═════ Data shown
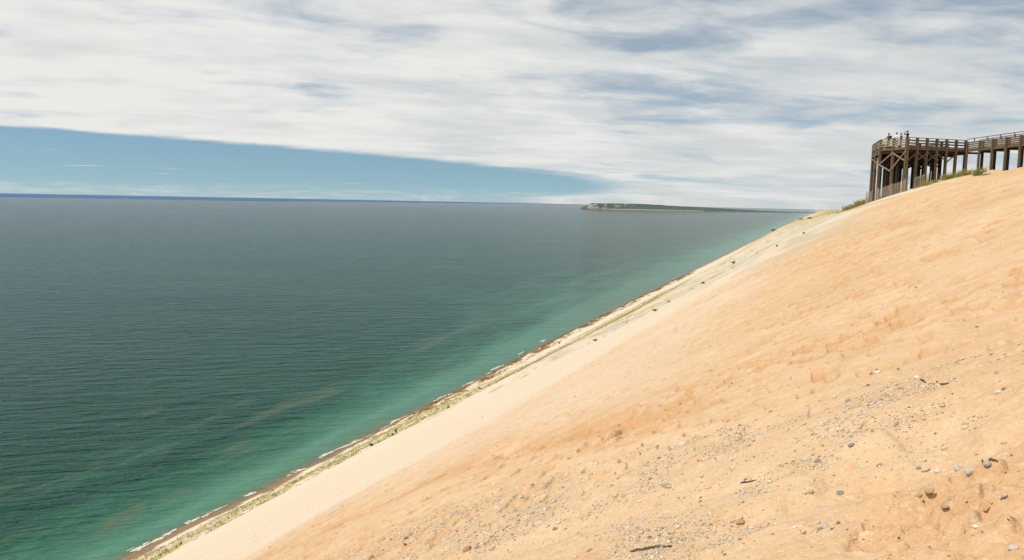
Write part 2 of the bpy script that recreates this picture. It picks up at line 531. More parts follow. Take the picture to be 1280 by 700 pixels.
def build_dune():
    fine = np.arange(-39, 39.001, .085)
    left = -39 - np.cumsum(np.geomspace(.1, 6, 60)); left = left[left > -179]
    right = 39 + np.cumsum(np.geomspace(.1, 6, 60)); right = right[right < 179]
    az = R(1) * np.concatenate([left[::-1], fine, right])
    lr = [math.log(.45)]
    while lr[-1] < math.log(6500):
        r_ = math.exp(lr[-1])
        lr.append(lr[-1] + (.0058 if r_ < 5 else .0042 if r_ < 30 else .0058 if r_ < 60 else .009 if r_ < 400 else .013))
    rr = np.exp(np.array(lr))
    A, RR = np.meshgrid(az, rr)
    X = RR * np.sin(A); Y = RR * np.cos(A)
    U, S = us(X, Y)
    Z = height(U, S, RR * .0045)
    nr, na = X.shape
    verts = np.stack([X, Y, Z], -1).reshape(-1, 3)
    verts = np.vstack([verts, [[0, 0, ground(0, 0)]]])
    i = np.arange(nr - 1)[:, None] * na; j = np.arange(na)[None, :]
    jn = (j + 1) % na
    q = np.stack([(i + j).ravel(), (i + jn).ravel(), (i + na + jn).ravel(), (i + na + j).ravel()], -1)
    q = q[:, ::-1]
    c = len(verts) - 1
    tri = np.stack([np.full(na, c), (j + 1).ravel() % na, j.ravel()], -1)
    me = np_mesh('dune', verts, np.concatenate([q.ravel(), tri.ravel()]), np.concatenate([np.full(len(q), 4), np.full(len(tri), 3)]))
    u = np.append(U.ravel(), 0.0); s = np.append(S.ravel(), 0.0); r = np.append(RR.ravel(), .45)
    # -- where each kind of ground lies
    sA = np.interp(u, [-60, -14, -9, -6, -3.5, 0, 5, 10], [10.5, 11, 11, 11.5, 14, 30, 70, 92])
    sB = np.interp(u, [-60, -14, -9, -6, -3.5, 0, 5, 10], [15, 21, 34, 50, 68, 86, 106, 116])
    wob = 1 + .45 * (fbm(u / 3, s / 6, 4, 101) - .5)
    pale = sst(sA, sB, s * wob)
    pale = np.maximum(pale, .52 * sst(.3, 3.0, s * wob - s_at(REDL, u)) * sst(-.3, -4, u))
    toe = UTOE - 2 + 7 * (fbm(s / 22, u / 40, 3, 111) - .5)
    band = sst(toe + 2, toe - 2, u) * sst(-207, -204, u + 2 * (fbm(s / 8, u / 8, 2, 5) - .5))
    lower = 1 - sst(330, 520, s) * sst(-162, -178, u)           # far along only the top of the bank is green
    tex = sst(.36, .56, fbm(u / 3.0, s / 7.0, 4, 112))
    ratio = -u / np.maximum(s, 1)
    grass = band * lower * tex * sst(.27, .40, ratio)
    # sprigs running up from the bank and brown scrub along the bluff edge
    spr = sst(.56, .66, fbm(u / 5, s / 16, 3, 120)) * sst(-100, -145, u) * sst(-170, -152, u)
    grass = np.maximum(grass, spr * sst(250, 420, s) * .9)
    stripe = sst(.55, .66, fbm(u / 6, s / 130, 3, 121)) * sst(220, 420, s) * sst(-40, -90, u) * sst(.4, .55, fbm(u / 4, s / 20, 3, 122))
    grass = np.maximum(grass, .55 * stripe * (u > -150))
    bl = np.exp(-((u + 207) / 8) ** 2) * sst(300, 480, s) * sst(.38, .52, fbm(u / 4, s / 25, 3, 125))
    top = sst(-10, 4, u) * sst(118, 140, s) * sst(.35, .55, fbm(u / 5, s / 30, 3, 126))
    grass = np.maximum(grass, np.maximum(.8 * top, .25 * bl))
    wet = sst(-209.8, -212.2, u + 3 * (fbm(s / 30, u / 30, 2, 9) - .5))
    d2 = sst(450, 650, s) * sst(-75, -45, u + 20 * (fbm(s / 60, u / 20, 3, 15) - .5))
    grass = np.maximum(grass, .9 * sst(420, 600, s) * sst(-26, -12, u + 16 * (fbm(s / 50, u / 8, 3, 16) - .5)))
    pale = pale * (1 - .75 * d2)
    grav = gravel_mask(u, s)
    dl = s - s_at(REDL, u)
    red = np.exp(-((dl + .25) / .7) ** 2) * sst(-.4, -2, u) * (.35 + .65 * sst(.35, .6, fbm(u * 1.2, s * 1.2, 3, 7)))
    red = np.maximum(red, bl)
    mott = sst(.40, .60, fbm(u / 5, s / 7, 3, 78))
    tr = sst(.50, .75, vn(u / .42, s / .55, 71)) * sst(.45, .6, fbm(u / 4, s / 5, 2, 72))
    tr2 = sst(.56, .70, vn(u / .13 + 7, s / .17, 73)) * sst(.32, .54, fbm(u / 2.2, s / 3, 3, 74))
    near_sand = (1 - .85 * pale) * sst(6, 10, r) * sst(80, 40, r)
    red = np.maximum(red, (.65 * tr + .85 * tr2) * near_sand)  # pit shading put into the colour along the trodden relief
    red = np.maximum(red, .6 * mott * sst(.56, .68, fbm(u / .30, s / .36, 4, 79, .65)) * near_sand)
    red = np.maximum(red, .22 * mott * (1 - pale) * sst(8, 14, r))
    red = np.maximum(red, .95 * d2 * sst(.40, .56, fbm(u / 10, s / 40, 3, 17)))
    red = np.maximum(red, .30 * sst(-4, 4, u) * sst(16, 9, r))
    for fu, fs, fr in ROUGH:
        red = np.maximum(red, .55 * np.exp(-(((u - fu) / (1.3 * fr)) ** 2 + ((s - fs) / (1.3 * fr)) ** 2)))
    gz = sst(20, 52, s + 2.2 * u * (u < 0)) * sst(-135, -80, u) * sst(4, -2, u)
    wq = u + .37 * (s - 104)                               # gullies run down and away
    grey = gz * (.30 + .70 * sst(.40, .58, fbm(wq / 6, s / 90, 3, 131))) * sst(.25, .5, fbm(u / 2, s / 6, 3, 132))
    lines = sst(.55, .64, fbm(wq / 4.5, s / 120, 3, 133)) * sst(.38, .55, fbm(u / 2, s / 14, 3, 134)) * sst(50, 85, s + 1.2 * u)
    grass = np.maximum(grass, .85 * lines * (u > -150) * (1 - d2) * sst(900, 500, s))
    band2 = streak_mask(u, s)
    grass = np.maximum(grass, .85 * band2)
    grey = grey * (1 - sst(500, 800, s))
    point_color(me, 'mask_a', np.stack([pale, grass.clip(0, 1), wet], -1))
    point_color(me, 'mask_b', np.stack([grav, red.clip(0, 1), grey.clip(0, 1)], -1))
    o = link('sand_dune', me, M['sand'])
    tag(o, 'steep bank of orange and pale sand running down to the lake', kind='structure')
    return o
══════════
Exactly as written, return every line of the listing, but not the pictures.

Result of the task.
Write part 2 of the bpy script that recreates this picture. It picks up at line 531. More parts follow. Take the picture to be 1280 by 700 pixels.
def build_dune():
    fine = np.arange(-39, 39.001, .085)
    left = -39 - np.cumsum(np.geomspace(.1, 6, 60)); left = left[left > -179]
    right = 39 + np.cumsum(np.geomspace(.1, 6, 60)); right = right[right < 179]
    az = R(1) * np.concatenate([left[::-1], fine, right])
    lr = [math.log(.45)]
    while lr[-1] < math.log(6500):
        r_ = math.exp(lr[-1])
        lr.append(lr[-1] + (.0058 if r_ < 5 else .0042 if r_ < 30 else .0058 if r_ < 60 else .009 if r_ < 400 else .013))
    rr = np.exp(np.array(lr))
    A, RR = np.meshgrid(az, rr)
    X = RR * np.sin(A); Y = RR * np.cos(A)
    U, S = us(X, Y)
    Z = height(U, S, RR * .0045)
    nr, na = X.shape
    verts = np.stack([X, Y, Z], -1).reshape(-1, 3)
    verts = np.vstack([verts, [[0, 0, ground(0, 0)]]])
    i = np.arange(nr - 1)[:, None] * na; j = np.arange(na)[None, :]
    jn = (j + 1) % na
    q = np.stack([(i + j).ravel(), (i + jn).ravel(), (i + na + jn).ravel(), (i + na + j).ravel()], -1)
    q = q[:, ::-1]
    c = len(verts) - 1
    tri = np.stack([np.full(na, c), (j + 1).ravel() % na, j.ravel()], -1)
    me = np_mesh('dune', verts, np.concatenate([q.ravel(), tri.ravel()]), np.concatenate([np.full(len(q), 4), np.full(len(tri), 3)]))
    u = np.append(U.ravel(), 0.0); s = np.append(S.ravel(), 0.0); r = np.append(RR.ravel(), .45)
    # -- where each kind of ground lies
    sA = np.interp(u, [-60, -14, -9, -6, -3.5, 0, 5, 10], [10.5, 11, 11, 11.5, 14, 30, 70, 92])
    sB = np.interp(u, [-60, -14, -9, -6, -3.5, 0, 5, 10], [15, 21, 34, 50, 68, 86, 106, 116])
    wob = 1 + .45 * (fbm(u / 3, s / 6, 4, 101) - .5)
    pale = sst(sA, sB, s * wob)
    pale = np.maximum(pale, .52 * sst(.3, 3.0, s * wob - s_at(REDL, u)) * sst(-.3, -4, u))
    toe = UTOE - 2 + 7 * (fbm(s / 22, u / 40, 3, 111) - .5)
    band = sst(toe + 2, toe - 2, u) * sst(-207, -204, u + 2 * (fbm(s / 8, u / 8, 2, 5) - .5))
    lower = 1 - sst(330, 520, s) * sst(-162, -178, u)           # far along only the top of the bank is green
    tex = sst(.36, .56, fbm(u / 3.0, s / 7.0, 4, 112))
    ratio = -u / np.maximum(s, 1)
    grass = band * lower * tex * sst(.27, .40, ratio)
    # sprigs running up from the bank and brown scrub along the bluff edge
    spr = sst(.56, .66, fbm(u / 5, s / 16, 3, 120)) * sst(-100, -145, u) * sst(-170, -152, u)
    grass = np.maximum(grass, spr * sst(250, 420, s) * .9)
    stripe = sst(.55, .66, fbm(u / 6, s / 130, 3, 121)) * sst(220, 420, s) * sst(-40, -90, u) * sst(.4, .55, fbm(u / 4, s / 20, 3, 122))
    grass = np.maximum(grass, .55 * stripe * (u > -150))
    bl = np.exp(-((u + 207) / 8) ** 2) * sst(300, 480, s) * sst(.38, .52, fbm(u / 4, s / 25, 3, 125))
    top = sst(-10, 4, u) * sst(118, 140, s) * sst(.35, .55, fbm(u / 5, s / 30, 3, 126))
    grass = np.maximum(grass, np.maximum(.8 * top, .25 * bl))
    wet = sst(-209.8, -212.2, u + 3 * (fbm(s / 30, u / 30, 2, 9) - .5))
    d2 = sst(450, 650, s) * sst(-75, -45, u + 20 * (fbm(s / 60, u / 20, 3, 15) - .5))
    grass = np.maximum(grass, .9 * sst(420, 600, s) * sst(-26, -12, u + 16 * (fbm(s / 50, u / 8, 3, 16) - .5)))
    pale = pale * (1 - .75 * d2)
    grav = gravel_mask(u, s)
    dl = s - s_at(REDL, u)
    red = np.exp(-((dl + .25) / .7) ** 2) * sst(-.4, -2, u) * (.35 + .65 * sst(.35, .6, fbm(u * 1.2, s * 1.2, 3, 7)))
    red = np.maximum(red, bl)
    mott = sst(.40, .60, fbm(u / 5, s / 7, 3, 78))
    tr = sst(.50, .75, vn(u / .42, s / .55, 71)) * sst(.45, .6, fbm(u / 4, s / 5, 2, 72))
    tr2 = sst(.56, .70, vn(u / .13 + 7, s / .17, 73)) * sst(.32, .54, fbm(u / 2.2, s / 3, 3, 74))
    near_sand = (1 - .85 * pale) * sst(6, 10, r) * sst(80, 40, r)
    red = np.maximum(red, (.65 * tr + .85 * tr2) * near_sand)  # pit shading put into the colour along the trodden relief
    red = np.maximum(red, .6 * mott * sst(.56, .68, fbm(u / .30, s / .36, 4, 79, .65)) * near_sand)
    red = np.maximum(red, .22 * mott * (1 - pale) * sst(8, 14, r))
    red = np.maximum(red, .95 * d2 * sst(.40, .56, fbm(u / 10, s / 40, 3, 17)))
    red = np.maximum(red, .30 * sst(-4, 4, u) * sst(16, 9, r))
    for fu, fs, fr in ROUGH:
        red = np.maximum(red, .55 * np.exp(-(((u - fu) / (1.3 * fr)) ** 2 + ((s - fs) / (1.3 * fr)) ** 2)))
    gz = sst(20, 52, s + 2.2 * u * (u < 0)) * sst(-135, -80, u) * sst(4, -2, u)
    wq = u + .37 * (s - 104)                               # gullies run down and away
    grey = gz * (.30 + .70 * sst(.40, .58, fbm(wq / 6, s / 90, 3, 131))) * sst(.25, .5, fbm(u / 2, s / 6, 3, 132))
    lines = sst(.55, .64, fbm(wq / 4.5, s / 120, 3, 133)) * sst(.38, .55, fbm(u / 2, s / 14, 3, 134)) * sst(50, 85, s + 1.2 * u)
    grass = np.maximum(grass, .85 * lines * (u > -150) * (1 - d2) * sst(900, 500, s))
    band2 = streak_mask(u, s)
    grass = np.maximum(grass, .85 * band2)
    grey = grey * (1 - sst(500, 800, s))
    point_color(me, 'mask_a', np.stack([pale, grass.clip(0, 1), wet], -1))
    point_color(me, 'mask_b', np.stack([grav, red.clip(0, 1), grey.clip(0, 1)], -1))
    o = link('sand_dune', me, M['sand'])
    tag(o, 'steep bank of orange and pale sand running down to the lake', kind='structure')
    return o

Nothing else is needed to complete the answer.